STATED TASK: Please set down all the lines beneath this one exactly, without the pictures.

(begin)

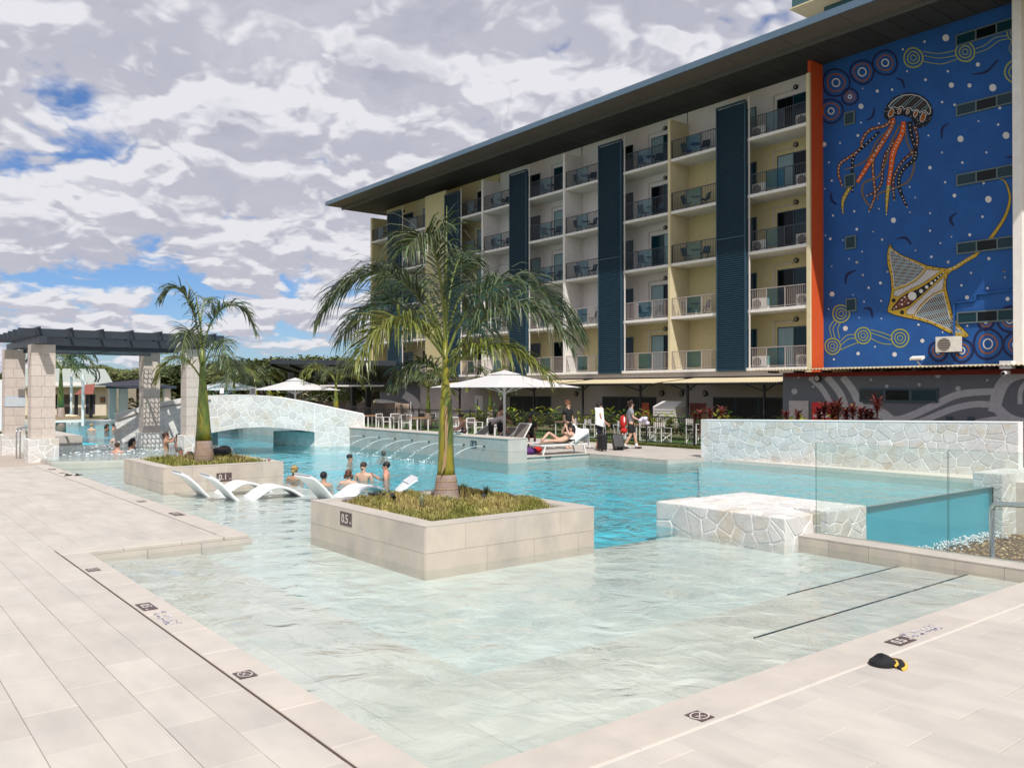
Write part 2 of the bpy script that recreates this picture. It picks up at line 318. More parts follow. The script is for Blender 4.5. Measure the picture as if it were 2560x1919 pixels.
# ---------------------------------------------------------------- water
def water_mat(name, scale, bump, tint, body=0.0, bodycol=(0.3, 0.6, 0.65), dist=0.03, stretch=(1, 1, 1), cell=0.0):
    m = bpy.data.materials.new(name); m.use_nodes = True; nt = m.node_tree; N = nt.nodes; L = nt.links; N.remove(N['Principled BSDF'])
    geo = N.new('ShaderNodeNewGeometry'); mp = N.new('ShaderNodeMapping'); m0 = N.new('ShaderNodeMapping'); m0.inputs['Rotation'].default_value = (0, 0, 0.79); L.new(geo.outputs['Position'], m0.inputs[0]); mp.inputs['Scale'].default_value = stretch; L.new(m0.outputs[0], mp.inputs[0])
    n1 = N.new('ShaderNodeTexNoise'); n1.inputs['Scale'].default_value = scale; n1.inputs['Detail'].default_value = 3; n1.inputs['Roughness'].default_value = 0.5; n1.inputs['Distortion'].default_value = 0.8; L.new(mp.outputs[0], n1.inputs['Vector'])
    n2 = N.new('ShaderNodeTexNoise'); n2.inputs['Scale'].default_value = scale * 0.22; n2.inputs['Detail'].default_value = 2; L.new(mp.outputs[0], n2.inputs['Vector'])
    ad = N.new('ShaderNodeMath'); ad.operation = 'MULTIPLY_ADD'; L.new(n2.outputs['Fac'], ad.inputs[0]); ad.inputs[1].default_value = 1.4; L.new(n1.outputs['Fac'], ad.inputs[2])
    if cell:      # rounded wavelets that meet in crests
        wv = N.new('ShaderNodeVectorMath'); wv.operation = 'MULTIPLY_ADD'; L.new(n1.outputs['Color'], wv.inputs[0]); wv.inputs[1].default_value = (.9, .9, 0); L.new(mp.outputs[0], wv.inputs[2])
        vo = N.new('ShaderNodeTexVoronoi'); vo.voronoi_dimensions = '2D'; vo.feature = 'SMOOTH_F1'; vo.inputs['Smoothness'].default_value = .35; vo.inputs['Scale'].default_value = scale * .85; L.new(wv.outputs[0], vo.inputs['Vector'])
        a2 = N.new('ShaderNodeMath'); a2.operation = 'MULTIPLY_ADD'; L.new(vo.outputs['Distance'], a2.inputs[0]); a2.inputs[1].default_value = cell; L.new(ad.outputs[0], a2.inputs[2]); ad = a2
    # wind patches: choppy and calm stretches
    n3 = N.new('ShaderNodeTexNoise'); n3.inputs['Scale'].default_value = 0.35; n3.inputs['Detail'].default_value = 2; L.new(geo.outputs['Position'], n3.inputs['Vector'])
    mr = N.new('ShaderNodeMapRange'); mr.inputs['From Min'].default_value = 0.35; mr.inputs['From Max'].default_value = 0.65; mr.inputs['To Min'].default_value = bump * 0.55; mr.inputs['To Max'].default_value = bump * 1.2; L.new(n3.outputs['Fac'], mr.inputs['Value'])
    bp = N.new('ShaderNodeBump'); bp.inputs['Distance'].default_value = dist; L.new(mr.outputs[0], bp.inputs['Strength']); L.new(ad.outputs[0], bp.inputs['Height'])
    fr = schlick(N, L, 0.02, bp.outputs[0])
    tb = N.new('ShaderNodeBsdfTransparent'); tb.inputs[0].default_value = (*tint, 1)
    mt = tb
    src = mt.outputs[0]
    if body:
        df = N.new('ShaderNodeBsdfDiffuse'); df.inputs[0].default_value = (*bodycol, 1); L.new(bp.outputs[0], df.inputs['Normal']); mb = N.new('ShaderNodeMixShader'); mb.inputs[0].default_value = body
        L.new(src, mb.inputs[1]); L.new(df.outputs[0], mb.inputs[2]); src = mb.outputs[0]
    gl = N.new('ShaderNodeBsdfGlossy'); gl.inputs['Roughness'].default_value = 0.04; L.new(bp.outputs[0], gl.inputs['Normal'])
    ms = N.new('ShaderNodeMixShader'); L.new(fr, ms.inputs[0]); L.new(src, ms.inputs[1]); L.new(gl.outputs[0], ms.inputs[2]); L.new(ms.outputs[0], N['Material Output'].inputs[0])
    return m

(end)

SOLUTION TO THE PROBLEM:
Write part 2 of the bpy script that recreates this picture. It picks up at line 318. More parts follow. The script is for Blender 4.5. Measure the picture as if it were 2560x1919 pixels.
# ---------------------------------------------------------------- water
def water_mat(name, scale, bump, tint, body=0.0, bodycol=(0.3, 0.6, 0.65), dist=0.03, stretch=(1, 1, 1), cell=0.0):
    m = bpy.data.materials.new(name); m.use_nodes = True; nt = m.node_tree; N = nt.nodes; L = nt.links; N.remove(N['Principled BSDF'])
    geo = N.new('ShaderNodeNewGeometry'); mp = N.new('ShaderNodeMapping'); m0 = N.new('ShaderNodeMapping'); m0.inputs['Rotation'].default_value = (0, 0, 0.79); L.new(geo.outputs['Position'], m0.inputs[0]); mp.inputs['Scale'].default_value = stretch; L.new(m0.outputs[0], mp.inputs[0])
    n1 = N.new('ShaderNodeTexNoise'); n1.inputs['Scale'].default_value = scale; n1.inputs['Detail'].default_value = 3; n1.inputs['Roughness'].default_value = 0.5; n1.inputs['Distortion'].default_value = 0.8; L.new(mp.outputs[0], n1.inputs['Vector'])
    n2 = N.new('ShaderNodeTexNoise'); n2.inputs['Scale'].default_value = scale * 0.22; n2.inputs['Detail'].default_value = 2; L.new(mp.outputs[0], n2.inputs['Vector'])
    ad = N.new('ShaderNodeMath'); ad.operation = 'MULTIPLY_ADD'; L.new(n2.outputs['Fac'], ad.inputs[0]); ad.inputs[1].default_value = 1.4; L.new(n1.outputs['Fac'], ad.inputs[2])
    if cell:      # rounded wavelets that meet in crests
        wv = N.new('ShaderNodeVectorMath'); wv.operation = 'MULTIPLY_ADD'; L.new(n1.outputs['Color'], wv.inputs[0]); wv.inputs[1].default_value = (.9, .9, 0); L.new(mp.outputs[0], wv.inputs[2])
        vo = N.new('ShaderNodeTexVoronoi'); vo.voronoi_dimensions = '2D'; vo.feature = 'SMOOTH_F1'; vo.inputs['Smoothness'].default_value = .35; vo.inputs['Scale'].default_value = scale * .85; L.new(wv.outputs[0], vo.inputs['Vector'])
        a2 = N.new('ShaderNodeMath'); a2.operation = 'MULTIPLY_ADD'; L.new(vo.outputs['Distance'], a2.inputs[0]); a2.inputs[1].default_value = cell; L.new(ad.outputs[0], a2.inputs[2]); ad = a2
    # wind patches: choppy and calm stretches
    n3 = N.new('ShaderNodeTexNoise'); n3.inputs['Scale'].default_value = 0.35; n3.inputs['Detail'].default_value = 2; L.new(geo.outputs['Position'], n3.inputs['Vector'])
    mr = N.new('ShaderNodeMapRange'); mr.inputs['From Min'].default_value = 0.35; mr.inputs['From Max'].default_value = 0.65; mr.inputs['To Min'].default_value = bump * 0.55; mr.inputs['To Max'].default_value = bump * 1.2; L.new(n3.outputs['Fac'], mr.inputs['Value'])
    bp = N.new('ShaderNodeBump'); bp.inputs['Distance'].default_value = dist; L.new(mr.outputs[0], bp.inputs['Strength']); L.new(ad.outputs[0], bp.inputs['Height'])
    fr = schlick(N, L, 0.02, bp.outputs[0])
    tb = N.new('ShaderNodeBsdfTransparent'); tb.inputs[0].default_value = (*tint, 1)
    mt = tb
    src = mt.outputs[0]
    if body:
        df = N.new('ShaderNodeBsdfDiffuse'); df.inputs[0].default_value = (*bodycol, 1); L.new(bp.outputs[0], df.inputs['Normal']); mb = N.new('ShaderNodeMixShader'); mb.inputs[0].default_value = body
        L.new(src, mb.inputs[1]); L.new(df.outputs[0], mb.inputs[2]); src = mb.outputs[0]
    gl = N.new('ShaderNodeBsdfGlossy'); gl.inputs['Roughness'].default_value = 0.04; L.new(bp.outputs[0], gl.inputs['Normal'])
    ms = N.new('ShaderNodeMixShader'); L.new(fr, ms.inputs[0]); L.new(src, ms.inputs[1]); L.new(gl.outputs[0], ms.inputs[2]); L.new(ms.outputs[0], N['Material Output'].inputs[0])
    return m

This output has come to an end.